-- Start DATASET EXTRACT --
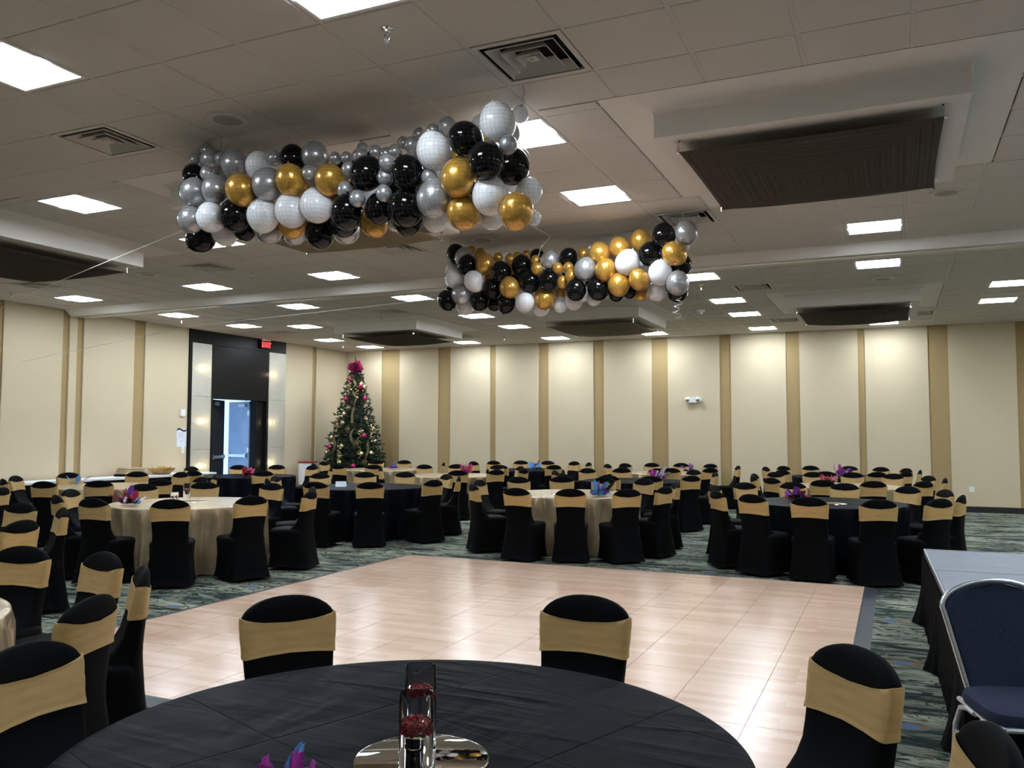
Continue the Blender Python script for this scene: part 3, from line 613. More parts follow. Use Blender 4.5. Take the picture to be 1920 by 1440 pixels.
for s in (-1, 1):
    bm = bmesh.new(); bm_tube(bm, [(s*.225, .23, 0), (s*.222, .21, .32), (s*.22, .19, .385), (s*.22, .15, .41), (s*.22, .08, .412)], .013, 8); obj('leg', bm, 'silverframe', bc)
    bm = bmesh.new(); bm_tube(bm, [(s*.225, -.27, 0), (s*.222, -.22, .30), (s*.22, -.16, .39), (s*.22, -.08, .412), (s*.22, .0, .412)], .013, 8); obj('leg', bm, 'silverframe', bc)
    bm = bmesh.new(); bm_tube(bm, [(s*.222, .215, .27), (s*.222, -.225, .27)], .009, 8); obj('stretcher', bm, 'silverframe', bc)

# ================================================================ ROUND TABLES
TABLES = {'near': (-1.225, 2.03, 'k'), 'leftedge': (-4.52, 2.1, 'g'), 'goldleft': (-7.9, 7.92, 'g'), 'farleft': (-11.55, 9.85, 'g'), 'offleft': (-7.75, 4.2, 'k'), 'offleftb': (-11.7, 6.5, 'k'), 'blackmid': (-7.75, 11.5, 'k'), 'door': (-11.75, 13.3, 'k'), 'champ': (-8.25, 15.4, 'g'), 'goldmid': (-4.2, 11.45, 'g'), 'blackbehind': (-4.36, 15.05, 'k'), 'goldfar': (-4.5, 18.35, 'g'), 'blackfar': (-7.95, 18.4, 'k'), 'blackright': (-0.78, 11.35, 'k'), 'goldright': (-0.77, 15.05, 'g'), 'farright': (-1.05, 18.2, 'k'), 'tree': (-11.1, 17.1, 'g')}
TDESC = {'near': 'nearest black table', 'leftedge': 'left-edge gold table', 'goldleft': 'front left gold table', 'farleft': 'gold table by buffet', 'offleft': 'unseen table at left', 'offleftb': 'unseen table at left', 'blackmid': 'left-centre black table', 'door': 'black table by doors', 'champ': 'gold table left of centre', 'goldmid': 'front centre gold table', 'blackbehind': 'black table behind centre', 'goldfar': 'farthest centre gold table', 'blackfar': 'farthest left-centre black table', 'blackright': 'front right black table', 'goldright': 'right gold table', 'farright': 'farthest right table', 'tree': 'gold table by tree'}
CL = {'near': 'black satin tablecloth on the nearest table at bottom of picture', 'leftedge': 'champagne tablecloth cut off by the lower left edge', 'goldleft': 'champagne satin tablecloth on the large front left table', 'farleft': 'champagne tablecloth on table in front of the white-topped buffet', 'offleft': 'black tablecloth on the table beyond the left edge', 'offleftb': 'black tablecloth on the farther table beyond the left edge', 'blackmid': 'black satin tablecloth with white card, left of centre', 'door': 'black tablecloth on the table before the open doors', 'champ': 'champagne tablecloth under the pink feather puff, left of centre', 'goldmid': 'champagne satin tablecloth on front centre table with blue mask', 'blackbehind': 'black tablecloth on table behind the front centre gold one', 'goldfar': 'champagne tablecloth on farthest table right of centre', 'blackfar': 'black tablecloth on farthest table left of centre', 'blackright': 'black satin tablecloth on the large front right table', 'goldright': 'champagne tablecloth on second table from front at right', 'farright': 'black tablecloth on farthest table at right', 'tree': 'champagne tablecloth on table in front of Christmas tree'}
RT = .914
def make_table():
    t = thing('round_table', 'x', 'table', group='round banquet tables')
    bm = bmesh.new(); bm_lathe(bm, [(.2, .735), (.905, .735), (.91, .745), (.905, .757), (.2, .757)], 64); obj('tabletop', bm, 'tan', t)
    for k in range(4):
        a = PI/4+k*PI/2; bm = bmesh.new(); bm_tube(bm, [(.55*math.cos(a), .55*math.sin(a), 0), (.5*math.cos(a), .5*math.sin(a), .735)], .016, 8); obj('leg', bm, 'steel', t)
    return t
def cloth_mesh(name, m, seed, hi):
    rnd = random.Random(seed); n = 220 if hi else 150; R = []; bm = bmesh.new(); k = rnd.choice((19, 20, 21)); ph = [rnd.uniform(0, 6.28) for _ in range(4)]
    def ring(r, z): return [(r*math.cos(2*PI*i/n), r*math.sin(2*PI*i/n), z) for i in range(n)]
    rings = [ring(r, .765) for r in (.05, .25, .5, .75, .88)] + [ring(.910, .7645), ring(.9195, .760), ring(.922, .750)]
    for j in range(1, 12):
        t_ = j/11; z = .750+(.006-.750)*t_; r = []
        for i in range(n):
            a = 2*PI*i/n
            f = math.sin(k*a+ph[0]+.9*math.sin(2*a+ph[1])) + .45*math.sin((2*k+1)*a+ph[2]) + .35*math.sin(5*a+ph[3])
            f = (1-abs(math.sin(.5*(k*a+ph[0]+.9*math.sin(2*a+ph[1])))))*2.2-.9+.3*math.sin(5*a+ph[3])+.25*math.sin((2*k+1)*a+ph[2])
            rad = .922 - .032*min(1, t_*3) + .074*(t_**.45)*f
            r.append((rad*math.cos(a), rad*math.sin(a), z))
        rings.append(r)
    bm_loft(bm, rings, (True, False)); return mesh(name, bm, m, True, 1.2)
T0 = None
GM = {}
for i, (k, (x, y, c)) in enumerate(TABLES.items()):
    if T0 is None: T0 = make_table(); tb = T0; T0.location = (x, y, 0)
    else: tb = dup(T0, (x, y, 0), 0)
    tb['label'] = ('round folding table under the ' + CL[k].replace(' tablecloth', ' cloth', 1))
    tb['label'] = ' '.join(tb['label'].split()[:16])
    o = link('tablecloth', cloth_mesh('tablecloth', 'blackcloth' if c == 'k' else 'goldcloth', i+3, i < 10), None, (x, y, 0), .4*i); tag(o, CL[k], 'tablecloth', 'floor-length round tablecloths')

# ================================================================ COVERED CHAIRS
def sect(w, yf, yr, z, n=28, e=.42, curve=0., hem=0.):
    out = []; yc, hd = (yf+yr)/2, (yf-yr)/2
    for i in range(n):
        a = 2*PI*i/n; c_, s_ = math.cos(a), math.sin(a); x = w*math.copysign(abs(c_)**e, c_); y = yc+hd*math.copysign(abs(s_)**e, s_)
        y += curve*(x/.2)**2
        q = min(1, abs(x)/w)**3*min(1, abs(y-yc)/hd)**3
        out.append((x, y, z+hem*(1-q)))
    return out
def back_prof(z):
    """(half width, front y, rear y) of the covered backrest at height z"""
    pts = [(0, .238, -.09, -.300), (.12, .222, -.09, -.278), (.3, .200, -.06, -.256), (.45, .183, .0, -.245), (.49, .179, -.05, -.243), (.54, .176, -.105, -.243), (.6, .178, -.145, -.247), (.68, .185, -.170, -.255), (.78, .195, -.195, -.264), (.84, .198, -.207, -.269), (.93, .198, -.222, -.273)]
    for a, b in zip(pts, pts[1:]):
        if z <= b[0]:
            t_ = (z-a[0])/(b[0]-a[0]); return [a[i]+(b[i]-a[i])*t_ for i in (1, 2, 3)]
    return pts[-1][1:]
def crown(z):
    w, yf, yr = back_prof(z)
    if z > .825:
        t_ = min(1, (z-.825)/.103); w *= (1-t_**2.1)**(1/2.1); d = (yf-yr)/2*(1-t_**3)**.5; yc = (yf+yr)/2; yf, yr = yc+d, yc-d
    return w, yf, yr
bm = bmesh.new(); rings = [sect(*back_prof(0), .004, hem=.035)]
for z in (.05, .12, .2, .3, .38, .45, .49, .52, .55, .6, .66, .72, .78, .82, .85, .87, .885, .9, .91, .918, .924, .9272): rings.append(sect(*crown(z), z, curve=.022*min(1, z/.6)))
bm_loft(bm, rings); me_back = mesh('back_cover', bm, 'spandex', True, 1.2)
bm = bmesh.new(); rings = [sect(.240, .232, -.285, .004, hem=.045), sect(.228, .222, -.27, .07, hem=.01)]
for z, w, yf, yr, e in ((.15, .216, .212, -.25, .4), (.28, .207, .205, -.23, .4), (.4, .212, .212, -.22, .4), (.445, .217, .219, -.22, .42), (.465, .213, .216, -.21, .45), (.478, .195, .2, -.2, .5), (.486, .15, .15, -.17, .6), (.489, .07, .06, -.1, .8)): rings.append(sect(w, yf, yr, z, e=e))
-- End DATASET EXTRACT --
The lines from the start of the data through the line that contains "obj('stretcher', bm, 'silverframe', bc)" are to be returned exactly, please, with both ends included and every picture left out.

Continue the Blender Python script for this scene: part 3, from line 613. More parts follow. Use Blender 4.5. Take the picture to be 1920 by 1440 pixels.
for s in (-1, 1):
    bm = bmesh.new(); bm_tube(bm, [(s*.225, .23, 0), (s*.222, .21, .32), (s*.22, .19, .385), (s*.22, .15, .41), (s*.22, .08, .412)], .013, 8); obj('leg', bm, 'silverframe', bc)
    bm = bmesh.new(); bm_tube(bm, [(s*.225, -.27, 0), (s*.222, -.22, .30), (s*.22, -.16, .39), (s*.22, -.08, .412), (s*.22, .0, .412)], .013, 8); obj('leg', bm, 'silverframe', bc)
    bm = bmesh.new(); bm_tube(bm, [(s*.222, .215, .27), (s*.222, -.225, .27)], .009, 8); obj('stretcher', bm, 'silverframe', bc)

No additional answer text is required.